[Rows from a 3D scene dataset]

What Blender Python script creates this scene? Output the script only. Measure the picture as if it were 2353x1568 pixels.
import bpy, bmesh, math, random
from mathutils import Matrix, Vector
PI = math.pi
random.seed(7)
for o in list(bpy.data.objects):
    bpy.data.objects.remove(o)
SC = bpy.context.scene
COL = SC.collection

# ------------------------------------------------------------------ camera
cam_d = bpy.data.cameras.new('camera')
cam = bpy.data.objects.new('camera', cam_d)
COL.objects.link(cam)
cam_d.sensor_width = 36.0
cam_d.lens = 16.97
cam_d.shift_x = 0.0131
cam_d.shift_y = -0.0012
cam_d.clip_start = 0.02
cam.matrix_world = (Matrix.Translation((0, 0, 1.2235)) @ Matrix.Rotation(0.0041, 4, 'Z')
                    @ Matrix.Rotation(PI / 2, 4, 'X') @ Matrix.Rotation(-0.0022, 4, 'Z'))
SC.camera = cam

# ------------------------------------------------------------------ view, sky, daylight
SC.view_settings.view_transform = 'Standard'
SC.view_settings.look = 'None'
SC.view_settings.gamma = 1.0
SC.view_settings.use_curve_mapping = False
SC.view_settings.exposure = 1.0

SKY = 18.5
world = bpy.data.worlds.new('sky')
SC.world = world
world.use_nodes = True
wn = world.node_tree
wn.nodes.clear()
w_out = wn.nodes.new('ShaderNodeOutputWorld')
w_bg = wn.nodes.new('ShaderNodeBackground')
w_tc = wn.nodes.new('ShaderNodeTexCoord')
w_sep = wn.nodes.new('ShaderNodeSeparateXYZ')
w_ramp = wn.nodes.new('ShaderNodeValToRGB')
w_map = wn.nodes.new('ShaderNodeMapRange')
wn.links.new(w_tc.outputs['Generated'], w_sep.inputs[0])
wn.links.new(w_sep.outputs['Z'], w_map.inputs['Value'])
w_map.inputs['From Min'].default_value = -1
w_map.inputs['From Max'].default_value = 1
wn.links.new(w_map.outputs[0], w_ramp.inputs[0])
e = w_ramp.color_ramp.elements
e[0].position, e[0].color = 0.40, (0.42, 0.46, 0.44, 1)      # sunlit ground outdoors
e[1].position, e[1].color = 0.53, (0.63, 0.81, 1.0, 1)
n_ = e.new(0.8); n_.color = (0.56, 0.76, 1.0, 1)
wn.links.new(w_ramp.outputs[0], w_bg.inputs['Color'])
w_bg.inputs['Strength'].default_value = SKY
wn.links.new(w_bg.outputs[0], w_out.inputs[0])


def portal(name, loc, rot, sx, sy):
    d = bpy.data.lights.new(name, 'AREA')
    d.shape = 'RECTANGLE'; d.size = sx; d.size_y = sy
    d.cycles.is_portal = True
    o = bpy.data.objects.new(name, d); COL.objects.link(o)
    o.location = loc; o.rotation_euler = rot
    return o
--
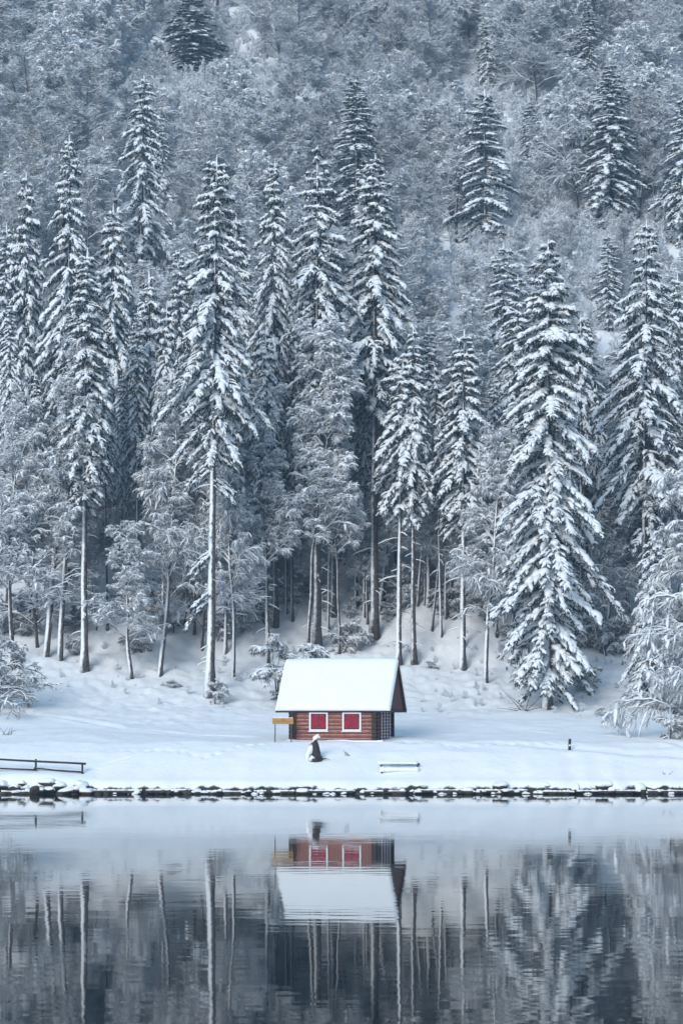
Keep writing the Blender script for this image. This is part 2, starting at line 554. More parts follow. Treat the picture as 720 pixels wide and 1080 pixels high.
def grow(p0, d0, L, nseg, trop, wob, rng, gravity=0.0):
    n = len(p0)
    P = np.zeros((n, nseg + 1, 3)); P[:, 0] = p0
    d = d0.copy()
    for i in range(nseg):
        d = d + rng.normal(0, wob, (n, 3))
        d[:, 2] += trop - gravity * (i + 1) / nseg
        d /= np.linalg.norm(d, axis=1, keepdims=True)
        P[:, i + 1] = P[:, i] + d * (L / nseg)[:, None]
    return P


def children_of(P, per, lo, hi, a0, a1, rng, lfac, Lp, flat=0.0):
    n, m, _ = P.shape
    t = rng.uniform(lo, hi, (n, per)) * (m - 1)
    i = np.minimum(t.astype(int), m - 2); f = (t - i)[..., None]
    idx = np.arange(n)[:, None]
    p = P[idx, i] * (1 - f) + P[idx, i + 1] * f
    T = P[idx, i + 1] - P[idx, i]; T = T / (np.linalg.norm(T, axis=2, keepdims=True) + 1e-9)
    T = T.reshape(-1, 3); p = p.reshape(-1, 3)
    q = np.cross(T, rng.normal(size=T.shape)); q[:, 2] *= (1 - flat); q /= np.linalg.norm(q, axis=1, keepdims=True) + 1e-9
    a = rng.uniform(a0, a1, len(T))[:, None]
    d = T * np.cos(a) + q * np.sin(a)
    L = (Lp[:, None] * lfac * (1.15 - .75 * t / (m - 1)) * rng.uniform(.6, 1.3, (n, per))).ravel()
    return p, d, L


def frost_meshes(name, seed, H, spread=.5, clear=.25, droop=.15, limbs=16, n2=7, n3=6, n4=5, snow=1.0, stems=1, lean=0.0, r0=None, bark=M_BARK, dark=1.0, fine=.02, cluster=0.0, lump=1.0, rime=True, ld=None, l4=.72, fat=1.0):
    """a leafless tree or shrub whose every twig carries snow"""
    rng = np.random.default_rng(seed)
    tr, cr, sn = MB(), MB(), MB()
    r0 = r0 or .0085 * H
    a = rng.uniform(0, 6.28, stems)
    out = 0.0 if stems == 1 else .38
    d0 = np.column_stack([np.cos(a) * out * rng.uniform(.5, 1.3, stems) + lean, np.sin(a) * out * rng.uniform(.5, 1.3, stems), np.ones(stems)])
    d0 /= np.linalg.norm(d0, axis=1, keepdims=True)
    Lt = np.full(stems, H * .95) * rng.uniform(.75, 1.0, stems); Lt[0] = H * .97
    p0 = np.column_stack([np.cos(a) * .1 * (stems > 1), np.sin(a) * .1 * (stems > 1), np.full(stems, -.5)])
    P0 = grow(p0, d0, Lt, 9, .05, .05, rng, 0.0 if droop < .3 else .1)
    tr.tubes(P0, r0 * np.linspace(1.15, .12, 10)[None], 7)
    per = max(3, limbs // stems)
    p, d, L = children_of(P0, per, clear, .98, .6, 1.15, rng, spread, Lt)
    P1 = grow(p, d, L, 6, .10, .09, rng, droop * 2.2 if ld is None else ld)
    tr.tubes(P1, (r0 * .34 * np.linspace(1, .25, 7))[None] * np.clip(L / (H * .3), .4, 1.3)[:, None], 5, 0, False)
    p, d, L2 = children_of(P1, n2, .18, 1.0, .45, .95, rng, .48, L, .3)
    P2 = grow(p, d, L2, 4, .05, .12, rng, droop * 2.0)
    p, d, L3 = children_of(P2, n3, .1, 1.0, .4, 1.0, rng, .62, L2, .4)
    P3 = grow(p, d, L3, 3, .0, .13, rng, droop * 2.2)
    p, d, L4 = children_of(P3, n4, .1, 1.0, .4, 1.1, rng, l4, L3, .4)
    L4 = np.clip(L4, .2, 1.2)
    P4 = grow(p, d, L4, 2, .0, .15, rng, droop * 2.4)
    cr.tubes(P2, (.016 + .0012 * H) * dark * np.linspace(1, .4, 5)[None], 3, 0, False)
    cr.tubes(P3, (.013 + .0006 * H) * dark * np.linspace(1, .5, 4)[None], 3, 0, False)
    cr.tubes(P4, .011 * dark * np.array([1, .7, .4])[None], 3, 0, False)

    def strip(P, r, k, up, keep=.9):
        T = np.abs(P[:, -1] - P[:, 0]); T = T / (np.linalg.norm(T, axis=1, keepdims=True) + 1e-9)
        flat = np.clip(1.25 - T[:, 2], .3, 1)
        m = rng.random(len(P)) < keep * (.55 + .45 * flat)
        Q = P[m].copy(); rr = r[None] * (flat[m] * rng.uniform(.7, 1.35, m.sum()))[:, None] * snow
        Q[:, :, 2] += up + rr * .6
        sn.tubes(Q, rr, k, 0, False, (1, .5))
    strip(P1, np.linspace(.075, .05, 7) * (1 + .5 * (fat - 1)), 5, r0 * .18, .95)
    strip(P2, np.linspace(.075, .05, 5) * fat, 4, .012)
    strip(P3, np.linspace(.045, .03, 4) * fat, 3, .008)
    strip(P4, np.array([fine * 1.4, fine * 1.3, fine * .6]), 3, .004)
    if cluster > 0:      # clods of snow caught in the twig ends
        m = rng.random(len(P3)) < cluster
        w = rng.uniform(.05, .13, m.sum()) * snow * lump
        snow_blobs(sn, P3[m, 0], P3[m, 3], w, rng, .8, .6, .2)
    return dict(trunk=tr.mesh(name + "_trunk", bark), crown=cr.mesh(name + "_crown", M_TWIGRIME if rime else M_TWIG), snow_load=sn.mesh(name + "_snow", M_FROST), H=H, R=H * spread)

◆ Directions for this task
Extract the span of lines that starts with the line containing "What Blender Python" and ends with the line containing "wn.links.new(w_bg.outputs[0], w_out.inputs[0])". Keep it exact and add nothing.

◆ Answer in full
What Blender Python script creates this scene? Output the script only. Measure the picture as if it were 2353x1568 pixels.
import bpy, bmesh, math, random
from mathutils import Matrix, Vector
PI = math.pi
random.seed(7)
for o in list(bpy.data.objects):
    bpy.data.objects.remove(o)
SC = bpy.context.scene
COL = SC.collection

# ------------------------------------------------------------------ camera
cam_d = bpy.data.cameras.new('camera')
cam = bpy.data.objects.new('camera', cam_d)
COL.objects.link(cam)
cam_d.sensor_width = 36.0
cam_d.lens = 16.97
cam_d.shift_x = 0.0131
cam_d.shift_y = -0.0012
cam_d.clip_start = 0.02
cam.matrix_world = (Matrix.Translation((0, 0, 1.2235)) @ Matrix.Rotation(0.0041, 4, 'Z')
                    @ Matrix.Rotation(PI / 2, 4, 'X') @ Matrix.Rotation(-0.0022, 4, 'Z'))
SC.camera = cam

# ------------------------------------------------------------------ view, sky, daylight
SC.view_settings.view_transform = 'Standard'
SC.view_settings.look = 'None'
SC.view_settings.gamma = 1.0
SC.view_settings.use_curve_mapping = False
SC.view_settings.exposure = 1.0

SKY = 18.5
world = bpy.data.worlds.new('sky')
SC.world = world
world.use_nodes = True
wn = world.node_tree
wn.nodes.clear()
w_out = wn.nodes.new('ShaderNodeOutputWorld')
w_bg = wn.nodes.new('ShaderNodeBackground')
w_tc = wn.nodes.new('ShaderNodeTexCoord')
w_sep = wn.nodes.new('ShaderNodeSeparateXYZ')
w_ramp = wn.nodes.new('ShaderNodeValToRGB')
w_map = wn.nodes.new('ShaderNodeMapRange')
wn.links.new(w_tc.outputs['Generated'], w_sep.inputs[0])
wn.links.new(w_sep.outputs['Z'], w_map.inputs['Value'])
w_map.inputs['From Min'].default_value = -1
w_map.inputs['From Max'].default_value = 1
wn.links.new(w_map.outputs[0], w_ramp.inputs[0])
e = w_ramp.color_ramp.elements
e[0].position, e[0].color = 0.40, (0.42, 0.46, 0.44, 1)      # sunlit ground outdoors
e[1].position, e[1].color = 0.53, (0.63, 0.81, 1.0, 1)
n_ = e.new(0.8); n_.color = (0.56, 0.76, 1.0, 1)
wn.links.new(w_ramp.outputs[0], w_bg.inputs['Color'])
w_bg.inputs['Strength'].default_value = SKY
wn.links.new(w_bg.outputs[0], w_out.inputs[0])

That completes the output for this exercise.